Bay St. Louis Targets Eyesore Properties - - The News for South Mississippi

Bay St. Louis Targets Eyesore Properties

Neighborhood eyesores can include rundown houses, overgrown lots and junk cars. A warning letter from code enforcement is often all it takes to get problem properties cleaned up. But when a warning isn't enough, the violators are either taken to court or to city council.

The building official in Bay St. Louis says the majority of violators will comply, once they're sent a warning letter. Bill Carrigee says the city is also willing to work with property owners, if they need some extra time to complete a clean up. After all, the goal is to remove eyesores and bring properties into compliance, not to persecute the owner.

But if warnings are ignored, city council or the court can step in.

A fire damaged house on Citizen Street has been a problem for the city for awhile now.
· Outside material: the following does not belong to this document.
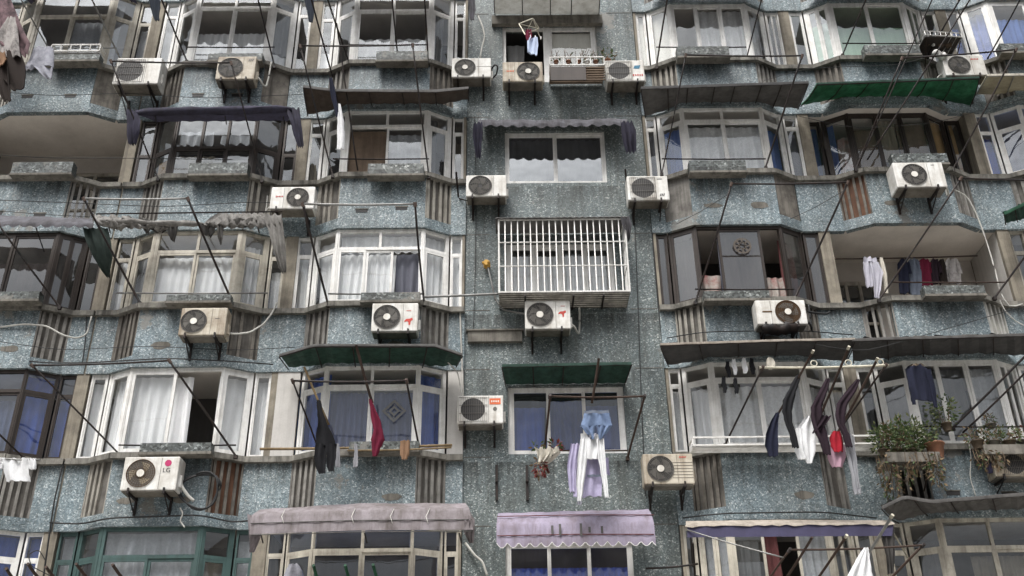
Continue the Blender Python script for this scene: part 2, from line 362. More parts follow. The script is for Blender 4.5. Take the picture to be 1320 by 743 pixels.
for r in range(1, 6):
    for col in 'ABCDEF':
        lg = (col, r) in LOGGIA; q = plan(col); z0, z1 = ZS(r)-SH+.14, ZS(r)+WH+.02
        b = MB(); x0, x1, yb = q[0][0]+.1, q[-1][0]-.1, 1.25
        if lg:   # back wall of an open balcony, with its own dark window
            a0, a1, w0, w1 = x0+(.05 if col == 'E' else .3), (x0+1.15 if col == 'E' else x1-.5), ZS(r)-.5, ZS(r)+1.16
            b.box(x0, a0, yb, yb+.1, z0, z1); b.box(a1, x1, yb, yb+.1, z0, z1); b.box(a0, a1, yb, yb+.1, w1, z1); b.box(a0, a1, yb, yb+.1, z0, w0)
            o = b.build('balcony_wall', 'plaster', BLD)
            w = MB(); w.seg((a0, yb+.03), (a1, yb+.03), 0, a1-a0, 0, .06, w1-.07, w1); l = a1-a0
            for k in range(5): w.seg((a0, yb+.03), (a1, yb+.03), l*k/4-.03*(k > 0), l*k/4+.03*(k < 4), 0, .06, w0, w1-.07)
            w.seg((a0, yb+.034), (a1, yb+.034), .03, l-.03, 0, .05, ZS(r)+.22, ZS(r)+.27)
            wn = w.build('balcony_window', 'f_beige', BLD)
            w = MB(); w.sheet((a0, yb+.06), (a1, yb+.06), 0, l, 0, w0, w1); w.build('pane', 'g_grey', wn)
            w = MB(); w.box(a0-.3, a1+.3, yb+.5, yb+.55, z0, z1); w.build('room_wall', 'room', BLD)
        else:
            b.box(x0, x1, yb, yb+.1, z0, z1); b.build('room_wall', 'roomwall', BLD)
# party walls behind the pillars
for i, col in enumerate('ABCDEF'):
    q = plan(col); zt = ZS(0)+.3
    for x, first in ((q[0][0], True), (q[-1][0], False)):
        if first and col not in 'AD': continue
        w = .11
        x0, x1 = x-w, x+w
        if col == 'C' and not first: x0, x1 = x-.06, x-.012
        if col == 'D' and first: x0, x1 = x+.012, x+.06
        m = MB(); m.m = 0; m.box(x0, x1, .022, 1.48, 3.2, zt)
        m.build('pillar', 'pillar', BLD)
m = MB(); m.box(CX['E']+BE-.116, CX['E']+BE-.112, .1, 1.2, ZS(3)-.9, ZS(3)+WH); m.build('balcony_side_wall', 'whitewash', BLD)
# ---- plain wall in the middle with its window openings
def opening(x0, x1, y0, y1, yy=WY):
    a, b, c, d = P(x0, (y0+y1)/2, yy), P(x1, (y0+y1)/2, yy), P((x0+x1)/2, y0, yy), P((x0+x1)/2, y1, yy)
    return [a.x, b.x, d.z, c.z]
CW = {1: opening(648, 770, 33, 106), 2: opening(651, 781, 169, 236), 3: opening(652, 792, 313, 388), 4: opening(655, 806, 498, 585), 5: opening(652, 818, 698, 792)}
mb = MB(); x0, x1 = XC1, XD0; zz = 3.2; y0, y1 = WY, .3
for r in (5, 4, 3, 2, 1):
    a, b, c, d = CW[r]; mb.box(x0, x1, y0, y1, zz, c); mb.box(x0, a, y0, y1, c, d); mb.box(b, x1, y0, y1, c, d); zz = d
mb.box(x0, x1, y0, y1, zz, ZS(0)+.3); WALL = mb.build('wall', 'tile_grey', BLD)
j = MB()
for r in range(0, 6):
    for dz in (-.02, -1.2):
        z = ZS(r)+dz; j.box(x0+.02, CW.get(r, CW[1])[0]-.3, WY-.004, WY+.01, z, z+.014); j.box(CW.get(r, CW[1])[1]+.25, x1-.02, WY-.004, WY+.01, z, z+.014)
j.build('joint', 'finback', WALL)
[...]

Neighbors have complained of course because of the condition of it. Fire heavily damaged the now vacant structure. But that was 11 years ago.

Neighbors like Patt Cucullu say it's past time the owner either fix it up, or tear it down.

"They told him that he had to board it up so kids couldn't get in or whatever," Cucullu said. "But the rat population has increased in this neighborhood. The four legged kind. And they're actually in the swimming pool next door. They've found dead ones in the swimming pool. And it's just not a healthy situation having something like this."

The Bay St. Louis City Council recently declared the dilapidated house a menace. It's an important step toward forcing demolition.

"It's my understanding that bids have already been opened for someone to tear the building down. When the city proceeds with this, the owner will have the option of either paying the bill or it will be added to his taxes," Carrigee said.

A vacant lot on Washington Street is the site of a successful demolition The city had received several complaints about a rundown house that once stood on the property. New owners tore down the structure after the elderly home owner passed away.

The owner of an aging carport on Ballentine recently got a letter from code enforcement. Neighbors complained about the bad condition. Often, a warning letter is all it takes.

"The large majority of the people will comply. They may ask for a little more time. They may ask to work with them on it," Carrigee said. "They can do part of it today and more next week. But on the whole, I believe most people try to clean up the property when you ask them to."

Junk cars are a frequent complaint to the code enforcement office in Bay St. Louis. The owner of a lot on Sycamore Street was recently sent a warning letter asking him to remove several abandoned vehicles.

Four cars and an abandoned RV now litter the lot. And the vehicles attract other junk.

"Anytime you see vehicles that have been abandoned someplace and trash has been dumped illegally there you figure, well somebody else got away with it, I might as well dump mine there too, which just builds on the problem," Carrigee said.